**WHAT IS BEING ASKED**
Look through the material below for "stage". Copy every line that contains it.

**SUPPLIED INFORMATION**
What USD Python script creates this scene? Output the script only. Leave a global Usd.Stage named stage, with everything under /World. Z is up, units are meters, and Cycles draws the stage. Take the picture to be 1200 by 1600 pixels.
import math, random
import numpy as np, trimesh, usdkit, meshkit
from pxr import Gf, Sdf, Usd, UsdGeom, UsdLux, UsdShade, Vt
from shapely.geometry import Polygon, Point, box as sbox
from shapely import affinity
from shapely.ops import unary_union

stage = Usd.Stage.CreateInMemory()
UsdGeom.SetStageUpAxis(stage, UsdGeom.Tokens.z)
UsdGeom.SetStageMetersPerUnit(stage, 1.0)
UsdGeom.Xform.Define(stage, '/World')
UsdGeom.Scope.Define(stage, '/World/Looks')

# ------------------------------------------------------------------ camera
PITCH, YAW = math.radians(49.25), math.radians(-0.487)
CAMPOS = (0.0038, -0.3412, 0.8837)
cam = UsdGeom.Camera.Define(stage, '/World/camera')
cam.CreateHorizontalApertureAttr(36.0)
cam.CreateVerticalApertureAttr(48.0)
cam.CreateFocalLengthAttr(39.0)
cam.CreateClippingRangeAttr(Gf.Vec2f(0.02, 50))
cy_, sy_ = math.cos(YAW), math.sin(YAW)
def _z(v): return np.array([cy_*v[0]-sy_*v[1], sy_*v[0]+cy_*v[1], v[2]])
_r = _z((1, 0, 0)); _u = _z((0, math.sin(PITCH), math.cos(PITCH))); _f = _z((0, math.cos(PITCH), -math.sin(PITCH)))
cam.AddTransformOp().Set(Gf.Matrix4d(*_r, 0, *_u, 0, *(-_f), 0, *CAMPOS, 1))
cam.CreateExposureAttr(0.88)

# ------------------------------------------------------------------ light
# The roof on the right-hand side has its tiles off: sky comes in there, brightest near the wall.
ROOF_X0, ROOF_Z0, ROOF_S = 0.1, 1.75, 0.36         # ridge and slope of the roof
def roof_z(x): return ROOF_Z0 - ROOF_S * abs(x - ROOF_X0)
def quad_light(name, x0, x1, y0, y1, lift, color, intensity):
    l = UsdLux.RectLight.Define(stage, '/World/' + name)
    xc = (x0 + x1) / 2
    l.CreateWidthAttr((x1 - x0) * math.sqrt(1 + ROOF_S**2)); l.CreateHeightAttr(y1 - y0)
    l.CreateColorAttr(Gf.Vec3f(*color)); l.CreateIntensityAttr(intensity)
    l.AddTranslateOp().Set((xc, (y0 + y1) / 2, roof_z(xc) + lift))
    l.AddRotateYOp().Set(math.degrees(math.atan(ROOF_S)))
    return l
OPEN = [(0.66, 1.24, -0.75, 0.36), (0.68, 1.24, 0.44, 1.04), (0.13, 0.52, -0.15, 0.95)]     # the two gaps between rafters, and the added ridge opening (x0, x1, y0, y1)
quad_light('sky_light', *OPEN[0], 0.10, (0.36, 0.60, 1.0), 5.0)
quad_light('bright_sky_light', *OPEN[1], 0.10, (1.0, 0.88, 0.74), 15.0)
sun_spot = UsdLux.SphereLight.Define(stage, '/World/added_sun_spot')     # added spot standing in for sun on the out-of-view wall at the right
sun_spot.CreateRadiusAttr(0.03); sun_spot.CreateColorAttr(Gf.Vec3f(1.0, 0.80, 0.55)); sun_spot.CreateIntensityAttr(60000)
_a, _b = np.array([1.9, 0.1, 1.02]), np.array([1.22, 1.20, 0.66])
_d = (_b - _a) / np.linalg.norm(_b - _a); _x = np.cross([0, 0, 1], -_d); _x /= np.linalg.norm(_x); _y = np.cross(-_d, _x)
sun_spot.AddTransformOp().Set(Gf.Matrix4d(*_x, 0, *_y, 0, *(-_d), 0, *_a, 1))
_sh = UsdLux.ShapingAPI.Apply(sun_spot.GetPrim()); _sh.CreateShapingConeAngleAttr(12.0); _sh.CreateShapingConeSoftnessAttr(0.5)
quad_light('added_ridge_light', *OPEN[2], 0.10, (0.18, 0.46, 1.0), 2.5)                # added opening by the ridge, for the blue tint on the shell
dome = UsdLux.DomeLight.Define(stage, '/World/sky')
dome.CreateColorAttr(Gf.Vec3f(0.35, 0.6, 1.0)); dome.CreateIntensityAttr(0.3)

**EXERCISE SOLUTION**
What USD Python script creates this scene? Output the script only. Leave a global Usd.Stage named stage, with everything under /World. Z is up, units are meters, and Cycles draws the stage. Take the picture to be 1200 by 1600 pixels.
stage = Usd.Stage.CreateInMemory()
UsdGeom.SetStageUpAxis(stage, UsdGeom.Tokens.z)
UsdGeom.SetStageMetersPerUnit(stage, 1.0)
UsdGeom.Xform.Define(stage, '/World')
UsdGeom.Scope.Define(stage, '/World/Looks')
cam = UsdGeom.Camera.Define(stage, '/World/camera')
    l = UsdLux.RectLight.Define(stage, '/World/' + name)
sun_spot = UsdLux.SphereLight.Define(stage, '/World/added_sun_spot')     # added spot standing in for sun on the out-of-view wall at the right
dome = UsdLux.DomeLight.Define(stage, '/World/sky')